Fossil ear canals reveal kinship of miocene apes and ancestral hominid form

A PNAS study led by the Institut Català de Paleontologia Miquel Crusafont (ICP) analyzed the kinship between two Miocene great apes (Hispanopithecus and Rudapithecus) based on the morphology of their inner ear semicircular canals. This anatomical structure is informative in reconstructing phylogenetic relationships between fossil primate species. The results are in accordance with the distinction of these taxa at a generic level and reinforce their allocation in the Hominidae. Furthermore, the similarities in semicircular canal morphology with extant chimpanzees and bonobos suggest that the latter possibly retained the ancestral condition, while orangutans appear to have derived the structure independently.

Living hominoids are a group of primates that includes the small-bodied apes (gibbons and siamangs) and the larger-body great apes (orangutans, gorillas, chimpanzees and bonobos), which, along with humans and their extant relatives, belong to the hominid family. Hominids, in turn, are divided in two subfamilies: the pongines (the orangutan lineage) and the hominines (the lineage of the great African apes and humans). Unraveling kinship relationships between living and extinct species that make up the tree of human evolution is one of the great challenges in paleoanthropology. Miocene great apes play a key role in this puzzle and are crucial for reconstructing the ancestral moprhology from which the first bipedal homininis evolved.
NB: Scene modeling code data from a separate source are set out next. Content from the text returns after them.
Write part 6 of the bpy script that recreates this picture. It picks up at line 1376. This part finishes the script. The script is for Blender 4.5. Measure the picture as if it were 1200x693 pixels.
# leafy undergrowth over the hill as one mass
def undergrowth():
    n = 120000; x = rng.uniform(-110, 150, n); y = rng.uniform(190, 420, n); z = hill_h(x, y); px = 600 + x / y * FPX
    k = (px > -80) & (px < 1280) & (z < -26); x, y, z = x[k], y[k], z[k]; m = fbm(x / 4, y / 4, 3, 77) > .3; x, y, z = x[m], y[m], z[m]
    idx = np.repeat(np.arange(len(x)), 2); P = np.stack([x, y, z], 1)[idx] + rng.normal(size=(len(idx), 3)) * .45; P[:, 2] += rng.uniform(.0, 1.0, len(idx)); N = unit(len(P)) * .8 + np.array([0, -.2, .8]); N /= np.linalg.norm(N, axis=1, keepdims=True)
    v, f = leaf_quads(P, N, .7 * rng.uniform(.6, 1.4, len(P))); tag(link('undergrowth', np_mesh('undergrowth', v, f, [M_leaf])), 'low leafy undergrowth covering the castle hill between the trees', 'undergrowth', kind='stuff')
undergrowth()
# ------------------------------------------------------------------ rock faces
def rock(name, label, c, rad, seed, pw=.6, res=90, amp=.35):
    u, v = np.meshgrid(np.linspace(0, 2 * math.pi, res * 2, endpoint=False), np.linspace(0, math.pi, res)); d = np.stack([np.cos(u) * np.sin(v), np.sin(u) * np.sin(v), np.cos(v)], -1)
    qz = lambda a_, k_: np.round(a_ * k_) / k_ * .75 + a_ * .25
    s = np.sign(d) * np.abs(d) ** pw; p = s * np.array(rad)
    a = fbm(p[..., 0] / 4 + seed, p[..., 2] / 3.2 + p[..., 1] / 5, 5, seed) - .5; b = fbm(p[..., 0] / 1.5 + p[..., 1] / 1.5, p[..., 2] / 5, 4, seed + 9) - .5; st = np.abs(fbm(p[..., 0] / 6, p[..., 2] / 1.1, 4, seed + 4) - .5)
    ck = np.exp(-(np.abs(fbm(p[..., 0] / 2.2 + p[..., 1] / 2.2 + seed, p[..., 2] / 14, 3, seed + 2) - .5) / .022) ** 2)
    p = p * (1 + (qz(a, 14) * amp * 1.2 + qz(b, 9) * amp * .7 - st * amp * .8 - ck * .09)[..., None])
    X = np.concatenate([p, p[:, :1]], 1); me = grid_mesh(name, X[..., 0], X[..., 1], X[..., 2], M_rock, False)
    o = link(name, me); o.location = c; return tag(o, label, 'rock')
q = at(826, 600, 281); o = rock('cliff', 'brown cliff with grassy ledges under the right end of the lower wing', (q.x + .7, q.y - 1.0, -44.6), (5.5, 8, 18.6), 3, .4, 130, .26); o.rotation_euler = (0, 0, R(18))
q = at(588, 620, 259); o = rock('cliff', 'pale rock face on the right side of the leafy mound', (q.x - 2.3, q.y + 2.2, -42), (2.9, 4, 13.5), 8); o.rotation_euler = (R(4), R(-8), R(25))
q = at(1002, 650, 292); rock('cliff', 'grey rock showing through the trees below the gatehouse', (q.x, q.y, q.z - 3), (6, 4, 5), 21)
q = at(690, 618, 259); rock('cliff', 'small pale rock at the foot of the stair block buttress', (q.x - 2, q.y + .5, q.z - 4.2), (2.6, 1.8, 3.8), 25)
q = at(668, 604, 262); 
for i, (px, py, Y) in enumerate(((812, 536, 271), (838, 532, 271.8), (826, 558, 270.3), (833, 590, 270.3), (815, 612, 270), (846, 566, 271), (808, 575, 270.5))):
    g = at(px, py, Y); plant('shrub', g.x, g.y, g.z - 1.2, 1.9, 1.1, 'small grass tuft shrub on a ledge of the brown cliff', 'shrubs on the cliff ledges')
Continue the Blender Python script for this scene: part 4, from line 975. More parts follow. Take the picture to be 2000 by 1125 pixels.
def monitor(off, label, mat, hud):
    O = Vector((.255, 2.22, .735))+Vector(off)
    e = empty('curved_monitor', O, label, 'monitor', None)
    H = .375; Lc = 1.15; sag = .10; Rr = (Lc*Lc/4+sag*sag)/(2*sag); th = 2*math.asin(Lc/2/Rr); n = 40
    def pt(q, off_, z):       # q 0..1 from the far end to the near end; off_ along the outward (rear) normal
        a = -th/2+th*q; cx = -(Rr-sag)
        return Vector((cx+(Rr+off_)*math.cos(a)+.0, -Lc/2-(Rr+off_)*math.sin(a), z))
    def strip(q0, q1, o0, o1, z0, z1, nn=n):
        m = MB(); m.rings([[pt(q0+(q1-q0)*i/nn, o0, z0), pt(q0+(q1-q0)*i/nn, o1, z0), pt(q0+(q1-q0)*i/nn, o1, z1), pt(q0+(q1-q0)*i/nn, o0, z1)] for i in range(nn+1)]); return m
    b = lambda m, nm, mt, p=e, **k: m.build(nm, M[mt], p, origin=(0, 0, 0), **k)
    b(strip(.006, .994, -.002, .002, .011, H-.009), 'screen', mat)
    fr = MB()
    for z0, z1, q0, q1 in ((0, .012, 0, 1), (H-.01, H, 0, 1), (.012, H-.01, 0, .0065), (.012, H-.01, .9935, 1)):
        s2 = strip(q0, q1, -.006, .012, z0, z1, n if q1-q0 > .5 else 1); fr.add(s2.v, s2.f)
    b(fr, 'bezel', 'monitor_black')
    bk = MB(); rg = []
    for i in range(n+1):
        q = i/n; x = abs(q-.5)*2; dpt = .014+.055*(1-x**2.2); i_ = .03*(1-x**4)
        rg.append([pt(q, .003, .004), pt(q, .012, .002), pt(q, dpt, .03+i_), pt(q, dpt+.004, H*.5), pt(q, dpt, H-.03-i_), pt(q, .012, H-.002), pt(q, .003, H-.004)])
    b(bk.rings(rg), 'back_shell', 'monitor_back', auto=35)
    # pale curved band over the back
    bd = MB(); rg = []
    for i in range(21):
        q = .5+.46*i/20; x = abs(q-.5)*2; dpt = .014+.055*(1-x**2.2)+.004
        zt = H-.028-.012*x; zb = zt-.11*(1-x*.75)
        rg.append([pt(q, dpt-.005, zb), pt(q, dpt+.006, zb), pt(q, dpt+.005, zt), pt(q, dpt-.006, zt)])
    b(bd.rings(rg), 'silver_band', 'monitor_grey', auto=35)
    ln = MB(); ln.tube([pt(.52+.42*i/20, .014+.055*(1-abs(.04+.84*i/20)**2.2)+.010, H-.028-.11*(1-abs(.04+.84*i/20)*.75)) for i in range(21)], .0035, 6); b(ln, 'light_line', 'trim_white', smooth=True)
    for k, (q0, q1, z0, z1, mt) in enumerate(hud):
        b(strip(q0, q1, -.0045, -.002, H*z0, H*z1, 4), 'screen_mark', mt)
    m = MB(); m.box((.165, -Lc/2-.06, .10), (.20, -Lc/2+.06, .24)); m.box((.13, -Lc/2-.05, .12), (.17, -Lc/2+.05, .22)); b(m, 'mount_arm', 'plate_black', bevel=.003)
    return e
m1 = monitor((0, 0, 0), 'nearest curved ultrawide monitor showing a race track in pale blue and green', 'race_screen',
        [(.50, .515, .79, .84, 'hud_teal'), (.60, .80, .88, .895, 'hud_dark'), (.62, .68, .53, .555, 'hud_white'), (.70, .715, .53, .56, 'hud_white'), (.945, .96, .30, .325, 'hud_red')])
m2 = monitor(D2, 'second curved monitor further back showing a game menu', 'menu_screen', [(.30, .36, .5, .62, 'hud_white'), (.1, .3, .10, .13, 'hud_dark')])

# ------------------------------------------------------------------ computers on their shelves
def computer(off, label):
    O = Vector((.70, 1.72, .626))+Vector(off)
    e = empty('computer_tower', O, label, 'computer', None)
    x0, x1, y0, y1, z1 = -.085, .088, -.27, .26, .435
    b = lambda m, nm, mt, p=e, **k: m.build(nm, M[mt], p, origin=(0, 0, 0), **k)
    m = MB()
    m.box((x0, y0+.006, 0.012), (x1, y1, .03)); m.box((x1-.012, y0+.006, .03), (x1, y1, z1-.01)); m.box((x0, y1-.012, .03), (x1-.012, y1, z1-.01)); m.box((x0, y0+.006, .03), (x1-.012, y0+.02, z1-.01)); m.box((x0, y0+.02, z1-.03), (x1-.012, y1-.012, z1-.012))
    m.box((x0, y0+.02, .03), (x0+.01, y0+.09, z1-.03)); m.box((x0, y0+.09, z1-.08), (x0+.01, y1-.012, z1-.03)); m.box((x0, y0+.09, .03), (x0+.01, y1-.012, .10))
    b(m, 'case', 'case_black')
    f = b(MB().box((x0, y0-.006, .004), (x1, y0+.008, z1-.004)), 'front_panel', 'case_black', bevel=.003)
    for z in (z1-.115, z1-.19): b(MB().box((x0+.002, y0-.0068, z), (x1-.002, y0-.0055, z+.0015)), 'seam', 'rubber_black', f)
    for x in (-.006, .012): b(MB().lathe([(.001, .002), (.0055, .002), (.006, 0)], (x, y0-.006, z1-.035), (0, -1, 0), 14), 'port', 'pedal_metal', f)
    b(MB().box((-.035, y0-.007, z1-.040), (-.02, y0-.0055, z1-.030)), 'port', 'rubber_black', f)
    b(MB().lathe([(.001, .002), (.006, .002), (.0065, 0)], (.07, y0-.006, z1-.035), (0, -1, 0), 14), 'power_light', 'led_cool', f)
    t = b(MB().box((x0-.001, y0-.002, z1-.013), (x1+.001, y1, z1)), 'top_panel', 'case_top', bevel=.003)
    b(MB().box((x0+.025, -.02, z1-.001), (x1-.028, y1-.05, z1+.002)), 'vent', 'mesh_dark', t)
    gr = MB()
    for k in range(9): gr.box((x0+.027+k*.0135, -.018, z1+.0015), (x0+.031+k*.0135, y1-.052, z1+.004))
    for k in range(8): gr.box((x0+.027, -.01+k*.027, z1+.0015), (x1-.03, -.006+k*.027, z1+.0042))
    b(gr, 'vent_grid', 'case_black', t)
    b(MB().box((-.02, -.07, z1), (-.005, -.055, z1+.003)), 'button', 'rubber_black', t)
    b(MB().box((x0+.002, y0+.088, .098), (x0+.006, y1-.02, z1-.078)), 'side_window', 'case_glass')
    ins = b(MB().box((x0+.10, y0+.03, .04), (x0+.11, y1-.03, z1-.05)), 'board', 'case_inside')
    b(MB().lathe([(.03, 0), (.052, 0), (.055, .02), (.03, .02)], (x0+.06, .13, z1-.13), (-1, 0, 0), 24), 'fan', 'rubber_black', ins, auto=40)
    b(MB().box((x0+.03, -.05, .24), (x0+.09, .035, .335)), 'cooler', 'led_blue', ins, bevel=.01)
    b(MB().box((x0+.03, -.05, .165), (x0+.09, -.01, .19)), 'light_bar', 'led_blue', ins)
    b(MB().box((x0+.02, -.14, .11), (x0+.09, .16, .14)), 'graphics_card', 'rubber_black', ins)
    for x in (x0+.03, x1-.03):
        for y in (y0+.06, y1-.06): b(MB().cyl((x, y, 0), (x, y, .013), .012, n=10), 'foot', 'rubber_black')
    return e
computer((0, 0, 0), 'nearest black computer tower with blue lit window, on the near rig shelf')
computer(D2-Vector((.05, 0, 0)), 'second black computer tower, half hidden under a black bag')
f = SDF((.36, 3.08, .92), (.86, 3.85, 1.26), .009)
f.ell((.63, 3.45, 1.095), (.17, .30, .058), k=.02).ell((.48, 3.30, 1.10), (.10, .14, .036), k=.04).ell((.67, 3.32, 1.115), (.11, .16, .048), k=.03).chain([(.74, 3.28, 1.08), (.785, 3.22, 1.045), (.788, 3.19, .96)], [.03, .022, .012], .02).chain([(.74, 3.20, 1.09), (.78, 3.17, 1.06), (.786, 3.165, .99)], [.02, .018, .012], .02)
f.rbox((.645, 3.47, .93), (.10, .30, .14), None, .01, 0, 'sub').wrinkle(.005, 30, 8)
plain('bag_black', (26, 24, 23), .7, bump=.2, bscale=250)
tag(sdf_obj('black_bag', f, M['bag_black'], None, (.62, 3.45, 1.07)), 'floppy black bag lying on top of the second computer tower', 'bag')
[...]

A new study directed by the Institut Català de Paleontologia Miquel Crusafont (ICP) sheds futher light on the relations of kinship between two fossil great apes, the driopithecines Hispanopithecus laietanus and Rudapithecus hungaricus. Both lived during the late Miocene, about 10 million years ago. Although they coexisted over time, their representatives probably did not inhabit the same areas: while Hispanopithecus lived in present-day Catalonia (remains have been found in the Vallès-Penedès basin and the Pre-Pyrenees), Rudapithecus inhabited present-day Hungary. Although there is a consensus among the scientific community that two taxa are closely related hominid species, the debate about their phylogenetic relationships with the living members of the great ape/human clade are not settled. Some authors include the driopithecines in the orangutan lineage, while others consider them as ancestral hominines or as basal hominids preceding the divergence of both groups.

Three-dimensional model of Rudapithecus inner ear (orange) embedded in the temporal bone (blue obtained from computed microtomography images. Credit: Alessandro Urciuoli / ICP

The study, published in the Proceedings of the National Academy of Sciences (PNAS) and led by Alessandro Urciuoli (ICP), addresses the relationship between these two species from an innovative perspective: by comparing their inner ear semicircular canal morphology. The evolutionary relationships between fossil and living species are complicated by the mosaic nature of hominid evolution and the presence of anatomical characteristics that evolved independently in response to selective pressures related with function. However, previous studies conducted by ICP researchers have shown that changes in the morphology of the bony labyrinth in the inner ear could be used a proxy for inferring the phylogenetic relationships of hominoids. Furthermore, this structure (located in the cranium, inside temporal bone ) is fairly common in the fossil record due to its strong mineralization.

The differences in the morphology of these structures were inspected using a recently developed geometric morphometric approach performed on three-dimensional models of the semicircular canals obtained from high-resolution computed tomography of the fossil remains. This new technique consists of analyzing the deformation between continuous surfaces and thus quantifying the differences in shape between individuals and species. The results confirm that both Hispanopithecus and Rudapithecus are, indeed, hominids according to their robust canals (a unique character of great apes and humans). Furthermore, the differences found in the morphology of the two dryopithecine species support support their memberships in two different genera, which has been a matter of debate in the past.

The study goes one step further and, in a kind of time travel based on the analysis of living and fossil hominoid species, reconstructs how the semicircular canals of the last common ancestor of hominids would have looked. In this sense, the study concludes that the semicircular canals of extant chimpanzees and bonobos closely resemble those of the ancestor, while the markedly different morphology of orangutans would have evolved independently from the ancestral form.

Dryopithecines belong to a fossil hominid group that inhabited Europe (and perhaps Asia) during the middle and late Miocene. Both Hispanopithecus and Rudapithecus were large sized (reaching 35 to 40 kg in males), fed mostly on fruits, and exhibited many features shared with today’s great apes, including an orthograde body plan (suitable for locomotor behaviors performed with an erect trunk) and adaptations in the forelimbs and in the hand for below-branch suspension.